** begin **

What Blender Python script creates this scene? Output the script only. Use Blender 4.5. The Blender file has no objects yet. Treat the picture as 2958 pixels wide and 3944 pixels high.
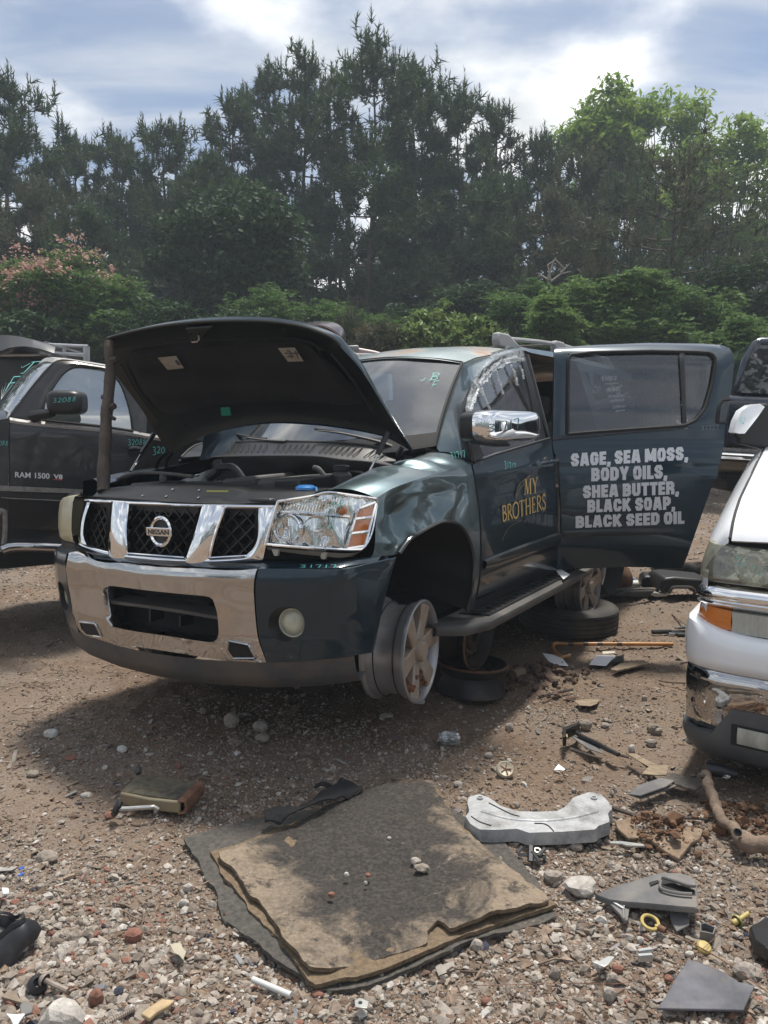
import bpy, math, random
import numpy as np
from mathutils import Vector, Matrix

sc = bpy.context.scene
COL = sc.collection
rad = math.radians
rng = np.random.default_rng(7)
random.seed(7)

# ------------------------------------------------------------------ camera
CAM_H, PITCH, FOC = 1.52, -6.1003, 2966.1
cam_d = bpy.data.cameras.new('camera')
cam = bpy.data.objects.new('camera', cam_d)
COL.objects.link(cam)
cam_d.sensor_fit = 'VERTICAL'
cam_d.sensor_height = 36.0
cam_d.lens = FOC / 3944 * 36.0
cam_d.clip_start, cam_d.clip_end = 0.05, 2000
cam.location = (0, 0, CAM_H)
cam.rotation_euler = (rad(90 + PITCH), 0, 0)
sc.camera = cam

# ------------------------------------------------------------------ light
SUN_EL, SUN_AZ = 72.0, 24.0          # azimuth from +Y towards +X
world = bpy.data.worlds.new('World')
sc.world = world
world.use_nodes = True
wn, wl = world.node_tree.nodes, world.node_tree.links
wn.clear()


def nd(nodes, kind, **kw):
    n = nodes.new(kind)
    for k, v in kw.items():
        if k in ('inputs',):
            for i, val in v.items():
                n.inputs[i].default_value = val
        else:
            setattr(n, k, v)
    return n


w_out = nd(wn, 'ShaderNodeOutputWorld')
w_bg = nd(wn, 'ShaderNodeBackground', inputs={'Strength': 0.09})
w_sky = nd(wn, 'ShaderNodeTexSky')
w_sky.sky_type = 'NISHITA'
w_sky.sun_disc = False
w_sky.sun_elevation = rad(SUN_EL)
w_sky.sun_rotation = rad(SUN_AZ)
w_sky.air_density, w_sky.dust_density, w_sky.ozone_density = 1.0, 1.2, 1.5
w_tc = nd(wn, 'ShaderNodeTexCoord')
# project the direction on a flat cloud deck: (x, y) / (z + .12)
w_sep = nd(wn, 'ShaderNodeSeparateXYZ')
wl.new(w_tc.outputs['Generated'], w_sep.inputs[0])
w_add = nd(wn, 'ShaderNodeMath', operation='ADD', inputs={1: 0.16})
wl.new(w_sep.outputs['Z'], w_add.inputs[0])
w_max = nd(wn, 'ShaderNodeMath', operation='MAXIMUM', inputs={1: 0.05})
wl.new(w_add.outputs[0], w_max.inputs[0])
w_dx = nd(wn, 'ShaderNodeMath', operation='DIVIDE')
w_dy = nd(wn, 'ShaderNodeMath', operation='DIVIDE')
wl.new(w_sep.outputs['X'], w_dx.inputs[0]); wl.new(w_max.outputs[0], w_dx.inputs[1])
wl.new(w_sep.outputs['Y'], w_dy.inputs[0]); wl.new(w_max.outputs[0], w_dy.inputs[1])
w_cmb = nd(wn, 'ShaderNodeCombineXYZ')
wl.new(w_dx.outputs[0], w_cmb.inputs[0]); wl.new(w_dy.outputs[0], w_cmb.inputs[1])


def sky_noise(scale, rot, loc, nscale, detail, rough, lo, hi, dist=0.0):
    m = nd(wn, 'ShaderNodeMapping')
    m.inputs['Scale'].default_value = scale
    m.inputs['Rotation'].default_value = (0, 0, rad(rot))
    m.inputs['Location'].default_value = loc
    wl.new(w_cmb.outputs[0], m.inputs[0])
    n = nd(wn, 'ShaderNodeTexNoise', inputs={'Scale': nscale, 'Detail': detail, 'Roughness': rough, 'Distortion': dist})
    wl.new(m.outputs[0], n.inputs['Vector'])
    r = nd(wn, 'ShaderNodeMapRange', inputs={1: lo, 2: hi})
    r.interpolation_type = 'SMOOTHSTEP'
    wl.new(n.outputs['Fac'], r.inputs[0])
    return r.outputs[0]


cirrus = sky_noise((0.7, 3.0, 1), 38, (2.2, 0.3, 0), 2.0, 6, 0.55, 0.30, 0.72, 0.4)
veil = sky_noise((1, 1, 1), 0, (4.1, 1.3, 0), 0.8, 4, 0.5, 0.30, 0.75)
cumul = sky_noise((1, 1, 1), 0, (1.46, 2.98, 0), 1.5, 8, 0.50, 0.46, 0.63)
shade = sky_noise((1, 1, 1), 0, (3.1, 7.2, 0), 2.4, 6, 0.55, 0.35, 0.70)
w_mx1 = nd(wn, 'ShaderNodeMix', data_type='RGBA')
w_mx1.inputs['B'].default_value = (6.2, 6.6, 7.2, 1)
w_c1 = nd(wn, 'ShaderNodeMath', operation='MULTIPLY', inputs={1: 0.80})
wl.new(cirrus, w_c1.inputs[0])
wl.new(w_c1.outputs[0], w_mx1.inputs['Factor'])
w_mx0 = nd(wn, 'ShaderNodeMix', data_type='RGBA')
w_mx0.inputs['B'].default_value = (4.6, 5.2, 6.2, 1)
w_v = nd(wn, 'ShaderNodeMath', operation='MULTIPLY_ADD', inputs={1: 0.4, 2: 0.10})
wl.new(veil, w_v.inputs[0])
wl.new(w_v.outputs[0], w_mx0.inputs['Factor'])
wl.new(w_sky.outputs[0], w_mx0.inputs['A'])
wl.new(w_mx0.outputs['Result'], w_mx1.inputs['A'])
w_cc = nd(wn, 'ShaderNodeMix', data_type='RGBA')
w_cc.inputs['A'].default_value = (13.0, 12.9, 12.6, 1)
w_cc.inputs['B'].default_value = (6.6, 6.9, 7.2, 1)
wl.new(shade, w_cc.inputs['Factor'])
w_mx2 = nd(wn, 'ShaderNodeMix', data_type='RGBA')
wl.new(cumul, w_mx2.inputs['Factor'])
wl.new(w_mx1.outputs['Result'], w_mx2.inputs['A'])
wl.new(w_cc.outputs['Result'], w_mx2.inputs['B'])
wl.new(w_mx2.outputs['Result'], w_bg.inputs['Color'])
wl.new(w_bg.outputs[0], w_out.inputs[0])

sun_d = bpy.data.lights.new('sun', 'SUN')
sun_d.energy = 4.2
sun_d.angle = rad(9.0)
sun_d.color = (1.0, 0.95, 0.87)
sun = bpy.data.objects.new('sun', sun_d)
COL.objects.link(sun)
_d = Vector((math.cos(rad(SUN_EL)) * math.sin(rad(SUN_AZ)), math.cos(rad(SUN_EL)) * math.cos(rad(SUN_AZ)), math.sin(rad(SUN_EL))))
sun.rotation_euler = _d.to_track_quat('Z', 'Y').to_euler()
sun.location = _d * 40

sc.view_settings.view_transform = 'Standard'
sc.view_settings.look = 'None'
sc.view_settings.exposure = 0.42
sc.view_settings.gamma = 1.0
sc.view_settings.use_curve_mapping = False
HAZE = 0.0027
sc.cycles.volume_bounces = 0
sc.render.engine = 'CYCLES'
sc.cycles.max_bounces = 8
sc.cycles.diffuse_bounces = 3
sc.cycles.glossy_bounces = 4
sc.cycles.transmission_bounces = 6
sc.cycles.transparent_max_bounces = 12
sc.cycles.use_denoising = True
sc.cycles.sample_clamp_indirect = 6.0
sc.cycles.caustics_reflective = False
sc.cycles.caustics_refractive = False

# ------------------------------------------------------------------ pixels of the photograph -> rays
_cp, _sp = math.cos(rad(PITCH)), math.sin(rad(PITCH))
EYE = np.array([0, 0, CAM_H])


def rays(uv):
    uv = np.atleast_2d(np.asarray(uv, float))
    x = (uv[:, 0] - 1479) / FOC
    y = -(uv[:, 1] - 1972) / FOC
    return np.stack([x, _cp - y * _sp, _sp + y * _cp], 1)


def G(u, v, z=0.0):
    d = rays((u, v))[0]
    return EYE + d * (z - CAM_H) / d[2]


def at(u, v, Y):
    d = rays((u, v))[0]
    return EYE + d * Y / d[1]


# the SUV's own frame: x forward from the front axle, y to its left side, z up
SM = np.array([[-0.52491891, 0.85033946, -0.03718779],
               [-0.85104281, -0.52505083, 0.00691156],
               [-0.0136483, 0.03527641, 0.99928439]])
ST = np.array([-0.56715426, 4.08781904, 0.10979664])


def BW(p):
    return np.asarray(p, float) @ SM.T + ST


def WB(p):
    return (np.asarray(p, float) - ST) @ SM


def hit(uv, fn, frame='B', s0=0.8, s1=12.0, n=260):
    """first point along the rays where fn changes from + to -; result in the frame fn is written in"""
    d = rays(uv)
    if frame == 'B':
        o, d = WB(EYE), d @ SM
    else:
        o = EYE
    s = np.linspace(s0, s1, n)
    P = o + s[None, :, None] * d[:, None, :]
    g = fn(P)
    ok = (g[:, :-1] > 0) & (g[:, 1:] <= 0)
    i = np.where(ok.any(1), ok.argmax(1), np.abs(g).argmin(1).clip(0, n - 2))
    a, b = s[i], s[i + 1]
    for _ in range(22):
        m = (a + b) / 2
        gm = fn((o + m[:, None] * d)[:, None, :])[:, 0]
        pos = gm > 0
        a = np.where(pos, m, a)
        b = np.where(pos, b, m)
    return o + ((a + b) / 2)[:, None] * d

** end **
** begin **

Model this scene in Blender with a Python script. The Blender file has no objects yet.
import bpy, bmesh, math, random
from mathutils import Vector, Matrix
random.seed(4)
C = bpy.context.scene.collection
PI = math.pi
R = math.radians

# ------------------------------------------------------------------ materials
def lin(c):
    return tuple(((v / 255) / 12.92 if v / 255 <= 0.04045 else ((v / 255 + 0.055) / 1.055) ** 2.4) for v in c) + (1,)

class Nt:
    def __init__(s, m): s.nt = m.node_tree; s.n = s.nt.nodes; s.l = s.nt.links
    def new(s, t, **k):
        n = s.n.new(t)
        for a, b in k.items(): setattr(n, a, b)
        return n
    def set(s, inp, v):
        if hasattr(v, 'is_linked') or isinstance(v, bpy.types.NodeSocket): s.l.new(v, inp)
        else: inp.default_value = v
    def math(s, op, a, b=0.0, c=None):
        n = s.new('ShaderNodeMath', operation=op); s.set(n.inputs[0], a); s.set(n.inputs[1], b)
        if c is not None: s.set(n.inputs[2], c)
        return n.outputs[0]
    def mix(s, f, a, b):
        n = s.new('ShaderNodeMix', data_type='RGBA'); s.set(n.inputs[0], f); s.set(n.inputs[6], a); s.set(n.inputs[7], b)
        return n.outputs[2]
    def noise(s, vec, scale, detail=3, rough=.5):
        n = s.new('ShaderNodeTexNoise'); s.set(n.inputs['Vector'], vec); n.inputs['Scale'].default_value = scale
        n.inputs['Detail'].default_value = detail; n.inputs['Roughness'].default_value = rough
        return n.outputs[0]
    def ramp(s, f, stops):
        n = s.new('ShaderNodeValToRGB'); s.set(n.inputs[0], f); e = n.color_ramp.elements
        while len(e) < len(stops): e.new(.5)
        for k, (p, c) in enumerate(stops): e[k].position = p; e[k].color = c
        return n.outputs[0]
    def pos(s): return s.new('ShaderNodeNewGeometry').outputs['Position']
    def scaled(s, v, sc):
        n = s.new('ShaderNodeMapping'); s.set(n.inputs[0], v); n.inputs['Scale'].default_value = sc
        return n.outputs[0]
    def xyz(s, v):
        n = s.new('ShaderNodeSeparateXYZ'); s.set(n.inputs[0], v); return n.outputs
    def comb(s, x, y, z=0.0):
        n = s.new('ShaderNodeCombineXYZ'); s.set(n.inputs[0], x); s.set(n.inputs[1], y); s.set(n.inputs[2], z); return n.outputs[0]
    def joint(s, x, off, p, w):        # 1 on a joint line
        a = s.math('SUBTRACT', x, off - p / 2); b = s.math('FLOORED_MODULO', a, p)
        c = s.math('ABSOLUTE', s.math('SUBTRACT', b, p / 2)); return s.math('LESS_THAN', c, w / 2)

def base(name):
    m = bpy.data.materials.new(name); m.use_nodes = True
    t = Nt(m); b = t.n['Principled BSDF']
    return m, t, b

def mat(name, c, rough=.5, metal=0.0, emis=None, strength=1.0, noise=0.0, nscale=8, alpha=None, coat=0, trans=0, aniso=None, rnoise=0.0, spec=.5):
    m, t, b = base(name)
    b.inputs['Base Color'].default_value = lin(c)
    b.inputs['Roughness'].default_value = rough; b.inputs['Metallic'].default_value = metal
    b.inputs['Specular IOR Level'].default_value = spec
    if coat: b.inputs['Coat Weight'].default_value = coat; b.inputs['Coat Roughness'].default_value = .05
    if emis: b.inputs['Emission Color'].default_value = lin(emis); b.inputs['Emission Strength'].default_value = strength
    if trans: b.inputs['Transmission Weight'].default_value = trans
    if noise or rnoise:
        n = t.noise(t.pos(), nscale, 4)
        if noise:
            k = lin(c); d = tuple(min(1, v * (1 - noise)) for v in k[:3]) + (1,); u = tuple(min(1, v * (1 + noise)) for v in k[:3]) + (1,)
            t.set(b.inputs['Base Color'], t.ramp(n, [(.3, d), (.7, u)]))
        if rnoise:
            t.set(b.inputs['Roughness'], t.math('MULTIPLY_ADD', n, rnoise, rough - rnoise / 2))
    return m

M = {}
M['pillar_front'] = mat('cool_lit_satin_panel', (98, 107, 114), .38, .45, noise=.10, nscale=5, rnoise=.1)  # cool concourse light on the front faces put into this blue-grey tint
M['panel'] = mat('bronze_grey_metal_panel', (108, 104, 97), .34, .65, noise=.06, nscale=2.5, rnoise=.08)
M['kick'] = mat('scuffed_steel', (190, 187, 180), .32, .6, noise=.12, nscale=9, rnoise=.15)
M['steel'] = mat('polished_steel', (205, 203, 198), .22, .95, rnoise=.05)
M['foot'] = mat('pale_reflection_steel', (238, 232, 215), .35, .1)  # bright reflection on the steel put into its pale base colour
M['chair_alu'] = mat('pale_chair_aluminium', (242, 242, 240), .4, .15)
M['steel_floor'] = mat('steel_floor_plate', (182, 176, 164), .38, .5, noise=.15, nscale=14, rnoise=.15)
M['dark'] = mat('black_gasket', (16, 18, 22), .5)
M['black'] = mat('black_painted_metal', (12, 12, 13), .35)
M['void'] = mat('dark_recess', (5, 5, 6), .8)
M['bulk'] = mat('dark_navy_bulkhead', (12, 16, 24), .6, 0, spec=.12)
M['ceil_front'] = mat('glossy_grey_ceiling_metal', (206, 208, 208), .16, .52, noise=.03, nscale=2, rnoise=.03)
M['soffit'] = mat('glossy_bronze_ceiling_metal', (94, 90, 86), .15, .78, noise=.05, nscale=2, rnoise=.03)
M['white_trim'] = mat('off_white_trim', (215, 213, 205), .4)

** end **

Copy exactly the part of the material above that opens with the line containing "What Blender Python" and closes with the line containing "random.seed(7)", ends included. Drop the images.

What Blender Python script creates this scene? Output the script only. Use Blender 4.5. The Blender file has no objects yet. Treat the picture as 2958 pixels wide and 3944 pixels high.
import bpy, math, random
import numpy as np
from mathutils import Vector, Matrix

sc = bpy.context.scene
COL = sc.collection
rad = math.radians
rng = np.random.default_rng(7)
random.seed(7)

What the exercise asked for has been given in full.